The flower (and algae) eaters*
Australians aren’t particularly adventurous when it comes to food. We rarely try bush tucker, and most of us haven’t been here long enough to learn by trial and error what is good to eat.
As I mentioned in my last posting (also one from the radio archives), Aboriginal communities have had plenty of time to test the Australian flora. There are also lots of edible plants in our gardens, and not always in the vegetable patch.
We tend to use flowers as a garnish, or maybe occasionally fry up a zucchini bloom, but flowers can form the mainstay of dishes in many Asian countries. I’ve eaten stir-fried Crocus and Rhododendron flowers (from edible species) in the Yunnan Province of southern China, and my colleague Phil Petit has enjoyed similarly prepared flowers of Cape Jasmine (Gardenia angusta) in the far east of the country.
You can find the sweetly smelling, and tasting, blooms of Sweet Osmanthus (Osmanthus fragrans) in soups, desserts or what is called Osmanthus wine.
Sometimes we eat only parts of the flower, such as nectar in the form of honey, and the stigma (the landing pad for pollen) when we use saffron.
Top Dutch restaurants may serve you candied tulip petals. Here in Australia you might be served a sparkling white wine poured over the syruped calyx (the floral parts outside the petals) of Roselle or Wild Rosella (Hibiscus sabdariffa), an Asian species now ‘naturalised’ in tropical Australia.
Flowering plants (and animals) might dominate our plates, but there are many other tasty organisms out there. On my flower-eating trip to Yunnan I tried a few new mushrooms and toadstools.

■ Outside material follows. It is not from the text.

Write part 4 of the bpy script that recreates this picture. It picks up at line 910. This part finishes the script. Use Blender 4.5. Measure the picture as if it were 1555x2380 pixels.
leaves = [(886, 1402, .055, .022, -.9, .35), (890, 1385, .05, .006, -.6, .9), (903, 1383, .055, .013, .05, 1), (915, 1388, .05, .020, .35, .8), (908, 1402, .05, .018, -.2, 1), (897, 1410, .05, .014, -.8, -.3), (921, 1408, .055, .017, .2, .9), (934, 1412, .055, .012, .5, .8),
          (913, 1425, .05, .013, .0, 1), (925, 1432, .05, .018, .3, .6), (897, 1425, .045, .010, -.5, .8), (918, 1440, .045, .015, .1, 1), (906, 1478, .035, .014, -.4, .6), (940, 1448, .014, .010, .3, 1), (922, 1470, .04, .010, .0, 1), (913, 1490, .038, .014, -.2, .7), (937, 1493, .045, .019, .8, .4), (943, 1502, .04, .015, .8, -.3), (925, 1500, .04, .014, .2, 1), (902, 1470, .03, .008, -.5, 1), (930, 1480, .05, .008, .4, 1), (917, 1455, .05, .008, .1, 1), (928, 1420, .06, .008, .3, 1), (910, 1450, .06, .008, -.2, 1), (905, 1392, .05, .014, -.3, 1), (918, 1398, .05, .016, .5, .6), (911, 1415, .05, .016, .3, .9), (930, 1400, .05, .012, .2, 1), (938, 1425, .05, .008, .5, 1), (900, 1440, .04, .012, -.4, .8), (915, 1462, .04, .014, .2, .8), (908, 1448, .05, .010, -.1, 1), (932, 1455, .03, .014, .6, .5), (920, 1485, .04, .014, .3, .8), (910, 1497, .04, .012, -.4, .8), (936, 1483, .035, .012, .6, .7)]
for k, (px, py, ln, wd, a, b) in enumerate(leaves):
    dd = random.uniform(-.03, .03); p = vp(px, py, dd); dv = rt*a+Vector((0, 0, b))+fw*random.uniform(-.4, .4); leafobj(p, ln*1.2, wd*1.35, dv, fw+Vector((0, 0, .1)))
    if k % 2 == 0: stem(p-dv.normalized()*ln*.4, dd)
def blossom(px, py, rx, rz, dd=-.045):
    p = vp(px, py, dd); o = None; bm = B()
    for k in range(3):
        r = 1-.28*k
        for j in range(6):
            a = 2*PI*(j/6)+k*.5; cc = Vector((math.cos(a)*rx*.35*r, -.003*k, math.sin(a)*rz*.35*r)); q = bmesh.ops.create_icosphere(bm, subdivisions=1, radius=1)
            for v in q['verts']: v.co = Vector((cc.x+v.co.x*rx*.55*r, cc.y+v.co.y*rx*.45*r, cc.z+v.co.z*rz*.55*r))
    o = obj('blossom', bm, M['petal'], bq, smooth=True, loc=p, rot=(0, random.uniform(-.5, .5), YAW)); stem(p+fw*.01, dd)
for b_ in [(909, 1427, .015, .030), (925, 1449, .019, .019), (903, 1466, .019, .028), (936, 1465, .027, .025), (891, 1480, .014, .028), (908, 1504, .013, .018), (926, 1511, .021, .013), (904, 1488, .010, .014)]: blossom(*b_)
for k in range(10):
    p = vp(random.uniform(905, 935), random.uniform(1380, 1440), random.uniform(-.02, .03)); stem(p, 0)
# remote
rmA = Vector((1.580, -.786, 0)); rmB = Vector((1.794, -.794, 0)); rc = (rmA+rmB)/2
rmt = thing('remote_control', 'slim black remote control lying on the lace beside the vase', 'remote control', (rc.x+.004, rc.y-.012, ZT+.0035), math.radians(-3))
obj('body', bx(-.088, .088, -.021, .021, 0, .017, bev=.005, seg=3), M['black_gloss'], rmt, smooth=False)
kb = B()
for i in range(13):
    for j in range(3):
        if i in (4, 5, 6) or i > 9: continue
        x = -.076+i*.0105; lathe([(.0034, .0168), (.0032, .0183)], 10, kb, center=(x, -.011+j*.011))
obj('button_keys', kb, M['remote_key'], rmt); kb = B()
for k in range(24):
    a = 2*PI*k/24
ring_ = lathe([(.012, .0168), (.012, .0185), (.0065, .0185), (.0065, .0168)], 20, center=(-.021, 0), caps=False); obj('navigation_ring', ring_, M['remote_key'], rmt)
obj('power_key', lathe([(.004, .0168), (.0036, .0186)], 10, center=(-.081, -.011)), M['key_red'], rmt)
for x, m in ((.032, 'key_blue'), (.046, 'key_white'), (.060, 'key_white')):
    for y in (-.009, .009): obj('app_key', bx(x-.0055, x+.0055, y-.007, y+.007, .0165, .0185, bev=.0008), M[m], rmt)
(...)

I also sampled the soft growing tips of a local conifer, as well as various ferns, lichens, mosses, and a large dish of algae from the Mekong River (illustrated at above!). The latter contained rather more of the Mekong (mostly sand and silt) than I would have preferred, but all dishes were quite edible, and usually enjoyable.
The Nori used to wrap modern-day sushi is possibly the best know seaweed product, but marine algal extracts are used as emulsifiers (to keep materials in solution) and thickeners in foods such as ice cream and tomato sauce.
Do try new plants, and other related things, but do it at a restaurant or under the guidance of someone who knows what they are doing…
*From the Radio Archives, and also expanded for a print article in the Friends of the Gardens magazine, The Garden, a few years back.
Image: A plate of 'blanket weed' (an alga, probably Cladophora) from the Mekong River, part of a meal I had in Jinghong in southern China.